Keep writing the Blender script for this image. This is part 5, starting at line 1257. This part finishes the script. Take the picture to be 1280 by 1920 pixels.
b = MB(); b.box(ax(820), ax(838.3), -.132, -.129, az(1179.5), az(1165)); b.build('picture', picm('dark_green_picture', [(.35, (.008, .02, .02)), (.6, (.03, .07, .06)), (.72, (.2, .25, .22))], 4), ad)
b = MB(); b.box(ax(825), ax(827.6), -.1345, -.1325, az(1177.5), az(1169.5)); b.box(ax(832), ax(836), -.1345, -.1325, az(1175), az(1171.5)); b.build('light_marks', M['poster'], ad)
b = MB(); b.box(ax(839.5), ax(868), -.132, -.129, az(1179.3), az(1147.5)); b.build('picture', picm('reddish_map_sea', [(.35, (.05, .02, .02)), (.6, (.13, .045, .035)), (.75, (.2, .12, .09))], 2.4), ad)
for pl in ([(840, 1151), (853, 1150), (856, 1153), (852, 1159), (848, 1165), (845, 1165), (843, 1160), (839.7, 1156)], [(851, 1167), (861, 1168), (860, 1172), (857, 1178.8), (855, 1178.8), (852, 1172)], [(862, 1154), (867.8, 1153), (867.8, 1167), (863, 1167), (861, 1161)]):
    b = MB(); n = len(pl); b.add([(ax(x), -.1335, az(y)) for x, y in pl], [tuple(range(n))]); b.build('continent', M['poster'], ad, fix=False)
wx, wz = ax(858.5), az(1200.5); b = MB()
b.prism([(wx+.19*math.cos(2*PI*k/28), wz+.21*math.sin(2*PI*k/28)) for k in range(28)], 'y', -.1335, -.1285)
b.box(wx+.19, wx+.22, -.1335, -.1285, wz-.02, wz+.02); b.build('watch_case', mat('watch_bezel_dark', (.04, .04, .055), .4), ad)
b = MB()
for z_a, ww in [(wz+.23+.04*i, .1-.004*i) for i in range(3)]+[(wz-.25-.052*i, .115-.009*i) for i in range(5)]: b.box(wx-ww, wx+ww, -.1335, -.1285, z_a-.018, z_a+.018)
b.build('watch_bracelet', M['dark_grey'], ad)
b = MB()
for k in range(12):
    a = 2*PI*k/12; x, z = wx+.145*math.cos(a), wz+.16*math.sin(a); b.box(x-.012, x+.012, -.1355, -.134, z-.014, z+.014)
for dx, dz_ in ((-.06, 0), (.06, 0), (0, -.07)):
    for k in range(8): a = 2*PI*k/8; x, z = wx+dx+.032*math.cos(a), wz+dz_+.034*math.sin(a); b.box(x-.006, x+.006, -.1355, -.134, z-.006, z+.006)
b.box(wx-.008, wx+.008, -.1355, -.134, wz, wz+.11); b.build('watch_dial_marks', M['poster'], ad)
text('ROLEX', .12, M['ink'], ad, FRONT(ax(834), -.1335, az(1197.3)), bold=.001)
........
Transcribe the entire listing above precisely.

Keep writing the Blender script for this image. This is part 5, starting at line 1257. This part finishes the script. Take the picture to be 1280 by 1920 pixels.
b = MB(); b.box(ax(820), ax(838.3), -.132, -.129, az(1179.5), az(1165)); b.build('picture', picm('dark_green_picture', [(.35, (.008, .02, .02)), (.6, (.03, .07, .06)), (.72, (.2, .25, .22))], 4), ad)
b = MB(); b.box(ax(825), ax(827.6), -.1345, -.1325, az(1177.5), az(1169.5)); b.box(ax(832), ax(836), -.1345, -.1325, az(1175), az(1171.5)); b.build('light_marks', M['poster'], ad)
b = MB(); b.box(ax(839.5), ax(868), -.132, -.129, az(1179.3), az(1147.5)); b.build('picture', picm('reddish_map_sea', [(.35, (.05, .02, .02)), (.6, (.13, .045, .035)), (.75, (.2, .12, .09))], 2.4), ad)
for pl in ([(840, 1151), (853, 1150), (856, 1153), (852, 1159), (848, 1165), (845, 1165), (843, 1160), (839.7, 1156)], [(851, 1167), (861, 1168), (860, 1172), (857, 1178.8), (855, 1178.8), (852, 1172)], [(862, 1154), (867.8, 1153), (867.8, 1167), (863, 1167), (861, 1161)]):
    b = MB(); n = len(pl); b.add([(ax(x), -.1335, az(y)) for x, y in pl], [tuple(range(n))]); b.build('continent', M['poster'], ad, fix=False)
wx, wz = ax(858.5), az(1200.5); b = MB()
b.prism([(wx+.19*math.cos(2*PI*k/28), wz+.21*math.sin(2*PI*k/28)) for k in range(28)], 'y', -.1335, -.1285)
b.box(wx+.19, wx+.22, -.1335, -.1285, wz-.02, wz+.02); b.build('watch_case', mat('watch_bezel_dark', (.04, .04, .055), .4), ad)
b = MB()
for z_a, ww in [(wz+.23+.04*i, .1-.004*i) for i in range(3)]+[(wz-.25-.052*i, .115-.009*i) for i in range(5)]: b.box(wx-ww, wx+ww, -.1335, -.1285, z_a-.018, z_a+.018)
b.build('watch_bracelet', M['dark_grey'], ad)
b = MB()
for k in range(12):
    a = 2*PI*k/12; x, z = wx+.145*math.cos(a), wz+.16*math.sin(a); b.box(x-.012, x+.012, -.1355, -.134, z-.014, z+.014)
for dx, dz_ in ((-.06, 0), (.06, 0), (0, -.07)):
    for k in range(8): a = 2*PI*k/8; x, z = wx+dx+.032*math.cos(a), wz+dz_+.034*math.sin(a); b.box(x-.006, x+.006, -.1355, -.134, z-.006, z+.006)
b.box(wx-.008, wx+.008, -.1355, -.134, wz, wz+.11); b.build('watch_dial_marks', M['poster'], ad)
text('ROLEX', .12, M['ink'], ad, FRONT(ax(834), -.1335, az(1197.3)), bold=.001)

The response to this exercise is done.